Self-dual Lorentzian Wormholes and Energy in Teleparallel Theory of Gravity

TL;DR

This paper presents new self-dual Lorentzian wormhole solutions in teleparallel gravity, analyzing their properties and energy content, revealing that the energy is either equal to the mass parameter or twice the mass, independent of certain solution parameters.

Contribution

It introduces a class of self-dual Lorentzian wormholes in teleparallel gravity characterized by two parameters, with a detailed energy analysis showing parameter independence.

Findings

Energy of wormholes is either m or 2m.

Solutions include the Schwarzschild black hole as a special case.

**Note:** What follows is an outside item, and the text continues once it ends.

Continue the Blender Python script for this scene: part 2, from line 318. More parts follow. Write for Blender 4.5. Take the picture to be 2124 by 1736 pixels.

The wormholes are characterized by two parameters but share the same metric.

Abstract

Two spherically symmetric, static Lorentzian wormholes are obtained in tetrad theory of gravitation as a solution of the equation $\rho=\rho_t=0$, where $\rho=T_{ij}u^iu^j, \rho_t=(T_{ij}-{1/2}Tg_{ij})u^iu^j$ and $u^iu_i=-1$. This equation characterizes a class of spacetime which are "self-dual" (in the sense of electrogravity duality). The obtained solutions are characterized by two-parameters $k_1, k_2$ and have a common property that they reproduce the same metric spacetime. This metric is the static Lorentzian wormhole and it includes the Schwarzschild black hole. Calculating the energy content of these tetrad fields using the {\it superpotential method given by M{\o}ller in the context of teleparallel spacetime} we find that $E=m$ or $2m$ which does not depend on the two parameters $k_1$ and $k_2$ characterize the wormhole.